This year, we had a real Wallburg Family Christmas, Wallburg being the tiny town where Josh's mother's family lives. Their tradition is to have a big breakfast at the house of either his mom or one of his aunts (all of whom live on the same hillside). Then they play music, and finally, there is a game of Silly Santa. I think the game is a relatively new tradition, brought on by the fact that it became too much of a burden to get presents for everyone.
Silly Santa (also known as Dirty Santa) is a game where everyone brings a wrapped gift, all of which are placed in the middle of the room. We draw numbers to determine the order of who picks out a gift first, second, third, etc. When it's your turn, you pick out a present, either from the stash of wrapped gifts, or from the selection of things already unwrapped. So you can go with a mystery gift, or you can "steal" someone else's selection. If a person's gift is stolen, then they can either pick something from the middle or steal from someone else. Everyone has their own house rules, but we stipulate that a gift can only be stolen 3 times, otherwise the same iTunes gift card would go back and forth forever.
The gifts in the middle are a hodgepodge of good stuff and gag gifts. The fun of the good gifts is that they are more likely to get stolen. The fun of the bad ones is that then everyone can laugh as you hopefully try and convince someone to steal it from you, knowing that you will be taking it home.
Several years ago, Josh and I came across a glass head at a yard sale. We were fascinated by it. Sometimes, when in the secondhand marketplace, you find something so fantastic that you cannot not buy it. But nor do you actually want it. Such was the case with the glass head. It was $2, and horrifying. I did not want it in my house, looking at me with its empty eyes. But it had defied all logic and sanity by simply existing, and I wasn't about to let it get thrown away. Our excuse was that we would bring it as a Silly Santa gift. Surely, hilarity would ensue.
We wrapped it up in a huge box, padded with torn wrapping paper. And then we did not make it to Wallburg Family Christmas for two years. Luckily, our house is full of random crap, so a wrapped Christmas gift sitting in the corner fit right in. And it was better than looking at the glass head itself.
Finally, this year, the glass head would meet its Christmas destiny. We also wrapped up a giant bar of fancy chocolate, figuring it would be smart to bring one good thing and one awful thing. The first year we played, Josh and I hadn't known to bring gifts, so his mother hurriedly wrapped up some stuff she had received so that we could play. This year, she asked me if we had come prepared, and then gave me a big hug when I said yes, saying that I knew the way to my mother-in-law's heart. I thought it was loving her son, but it turns out it has something to do with family Christmas traditions.
The box with the glass head, with its innocuous Snoopy wrapping paper, was the very first thing picked, because the first person to go was using the strategy of picking the biggest box. It was a strategy that would fail him, especially since the smallest package turned out to be someone's old Rolex. As he unwrapped, I barely contained my snickers, and I shared amused glances with Josh across the room.

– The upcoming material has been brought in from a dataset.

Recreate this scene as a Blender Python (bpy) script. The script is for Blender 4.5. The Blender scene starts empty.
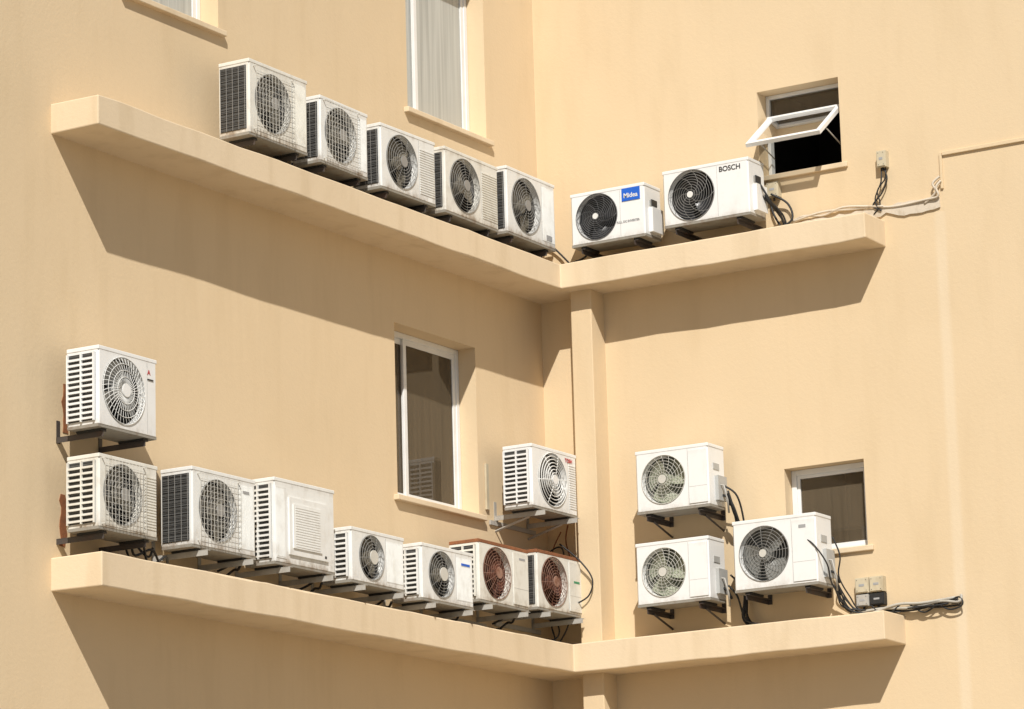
import bpy, math, random
from mathutils import Vector, Matrix
random.seed(7)
scn=bpy.context.scene
# ---------------------------------------------------------------- materials
def new_mat(name):
    m=bpy.data.materials.new(name); m.use_nodes=True
    nt=m.node_tree; b=nt.nodes['Principled BSDF']
    return m,nt,b
def N(nt,t,**k):
    n=nt.nodes.new(t)
    for a,v in k.items(): setattr(n,a,v)
    return n
def noise(nt,vec,scale,detail=3,rough=.6):
    n=N(nt,'ShaderNodeTexNoise'); n.inputs['Scale'].default_value=scale; n.inputs['Detail'].default_value=detail
    n.inputs['Roughness'].default_value=rough
    nt.links.new(vec,n.inputs['Vector']); return n.outputs['Fac']
def ramp(nt,fac,stops):
    r=N(nt,'ShaderNodeValToRGB'); e=r.color_ramp.elements
    e[0].position,e[0].color=stops[0][0],(*stops[0][1],1); e[1].position,e[1].color=stops[-1][0],(*stops[-1][1],1)
    for p,c in stops[1:-1]:
        x=e.new(p); x.color=(*c,1)
    nt.links.new(fac,r.inputs['Fac']); return r.outputs['Color']
def mapping(nt,vec,scale):
    m=N(nt,'ShaderNodeMapping'); m.inputs['Scale'].default_value=scale
    nt.links.new(vec,m.inputs['Vector']); return m.outputs['Vector']
def mix(nt,fac,a,b,mode='MIX'):
    m=N(nt,'ShaderNodeMix',data_type='RGBA',blend_type=mode)
    for s,v in ((0,fac),(6,a),(7,b)):
        if isinstance(v,(int,float)): m.inputs[s].default_value=v
        elif isinstance(v,tuple): m.inputs[s].default_value=(*v,1)
        else: nt.links.new(v,m.inputs[s])
    return m.outputs[2]
def stucco(name,col,streak=.3,strip=False):
    m,nt,b=new_mat(name)
    pos=N(nt,'ShaderNodeNewGeometry').outputs['Position']
    big=noise(nt,pos,.5,3,.6)
    c=ramp(nt,big,[(.3,tuple(x*y for x,y in zip(col,(.965,.96,.945)))),(.5,col),(.72,tuple(min(1,x*1.025) for x in col))])
    st=noise(nt,mapping(nt,pos,(3.1,3.1,.5)),1.3,3,.6)
    sc=ramp(nt,st,[(.34,(.88,.86,.82)),(.50,(1,1,1)),(.9,(1.0,1.0,1.0))])
    c=mix(nt,streak,c,sc,'MULTIPLY')
    if strip:
        sx=N(nt,'ShaderNodeSeparateXYZ'); nt.links.new(pos,sx.inputs[0])
        a=N(nt,'ShaderNodeMath',operation='SUBTRACT'); nt.links.new(sx.outputs[0],a.inputs[0]); a.inputs[1].default_value=4.13
        a2=N(nt,'ShaderNodeMath',operation='ABSOLUTE'); nt.links.new(a.outputs[0],a2.inputs[0])
        mr=N(nt,'ShaderNodeMapRange'); nt.links.new(a2.outputs[0],mr.inputs[0])
        mr.inputs[1].default_value=.03; mr.inputs[2].default_value=.07; mr.inputs[3].default_value=.45; mr.inputs[4].default_value=0
        z1=N(nt,'ShaderNodeMath',operation='LESS_THAN'); nt.links.new(sx.outputs[2],z1.inputs[0]); z1.inputs[1].default_value=9.55
        mm=N(nt,'ShaderNodeMath',operation='MULTIPLY'); nt.links.new(mr.outputs[0],mm.inputs[0]); nt.links.new(z1.outputs[0],mm.inputs[1])
        m3=N(nt,'ShaderNodeMath',operation='MULTIPLY'); nt.links.new(mm.outputs[0],m3.inputs[0]); nt.links.new(st,m3.inputs[1])
        c=mix(nt,m3.outputs[0],c,(.80,.71,.56))
    nt.links.new(c,b.inputs['Base Color']); b.inputs['Roughness'].default_value=.92
    b.inputs['Specular IOR Level'].default_value=.2
    f=noise(nt,pos,26,3,.75)
    bp=N(nt,'ShaderNodeBump'); bp.inputs['Strength'].default_value=.25; bp.inputs['Distance'].default_value=.008
    nt.links.new(f,bp.inputs['Height']); nt.links.new(bp.outputs[0],b.inputs['Normal'])
    return m
def painted(name,col,rough=.45,dirt=.4,metal=0.,dcol=(.5,.42,.30),grime=0.):
    m,nt,b=new_mat(name)
    if grime or dirt>.3:
        pos=N(nt,'ShaderNodeNewGeometry').outputs['Position']
        a=noise(nt,mapping(nt,pos,(5,5,3.2)),1.7,3,.7)
        fac=ramp(nt,a,[(.50,(0,0,0)),(.85,(dirt,dirt,dirt))])
        c=mix(nt,fac,col,tuple(x*y for x,y in zip(col,dcol)))
        if grime:
            g=N(nt,'ShaderNodeTexCoord').outputs['Generated']; sx=N(nt,'ShaderNodeSeparateXYZ'); nt.links.new(g,sx.inputs[0])
            e=ramp(nt,sx.outputs[2],[(0.,(1,1,1)),(.10,(.25,.25,.25)),(.3,(0,0,0)),(.9,(0,0,0)),(1.,(.5,.5,.5))])
            q=mix(nt,1.,e,ramp(nt,a,[(.35,(0,0,0)),(.65,(grime,grime,grime))]),'MULTIPLY')
            c=mix(nt,q,c,(.20,.13,.07))
        nt.links.new(c,b.inputs['Base Color'])
    else:
        pos=N(nt,'ShaderNodeNewGeometry').outputs['Position']
        a=noise(nt,pos,6,1,.5)
        nt.links.new(ramp(nt,a,[(.3,tuple(x*.93 for x in col)),(.7,col)]),b.inputs['Base Color'])
    b.inputs['Roughness'].default_value=rough; b.inputs['Metallic'].default_value=metal
    return m
def rusty(name,base,amount=.5,mid=(.30,.11,.04)):
    m,nt,b=new_mat(name)
    pos=N(nt,'ShaderNodeNewGeometry').outputs['Position']
    a=noise(nt,pos,14,4,.75)
    c=ramp(nt,a,[(max(0,.62-amount*.5),base),(.66-amount*.4,mid),(.85,(.12,.05,.025))])
    nt.links.new(c,b.inputs['Base Color']); b.inputs['Roughness'].default_value=.85
    return m
def fins(name,dark,light):
    m,nt,b=new_mat(name)
    pos=N(nt,'ShaderNodeNewGeometry').outputs['Position']
    w=N(nt,'ShaderNodeTexWave',wave_type='BANDS',bands_direction='Z'); w.inputs['Scale'].default_value=16; w.inputs['Distortion'].default_value=1.5
    nt.links.new(pos,w.inputs['Vector'])
    c=mix(nt,w.outputs['Fac'],dark,light); n2=noise(nt,pos,12,2)
    c=mix(nt,.7,c,ramp(nt,n2,[(.3,(.5,.5,.5)),(.7,(1,1,1))]),'MULTIPLY')
    nt.links.new(c,b.inputs['Base Color']); b.inputs['Roughness'].default_value=.6
    return m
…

It was a beautiful moment when he pulled out that awful glass head, a moment I'd been anticipating for more than three years.
The second person to go was Josh's teenage brother, who purposefully strode across the room and snatched away the glass head as if he had been waiting for the moment for a long time, too. All these years, his life had been missing a glass head, though he hadn't realized it until that day. For the rest of the game, he hid it behind his back to prevent anyone from stealing it (not sure that was ever a real danger). And then he spent the rest of the day putting things on it and also in it. Meanwhile, his mother tried to keep her sense of humor about having that awful thing in her house. I wondered if that was the way to my mother-in-law's heart.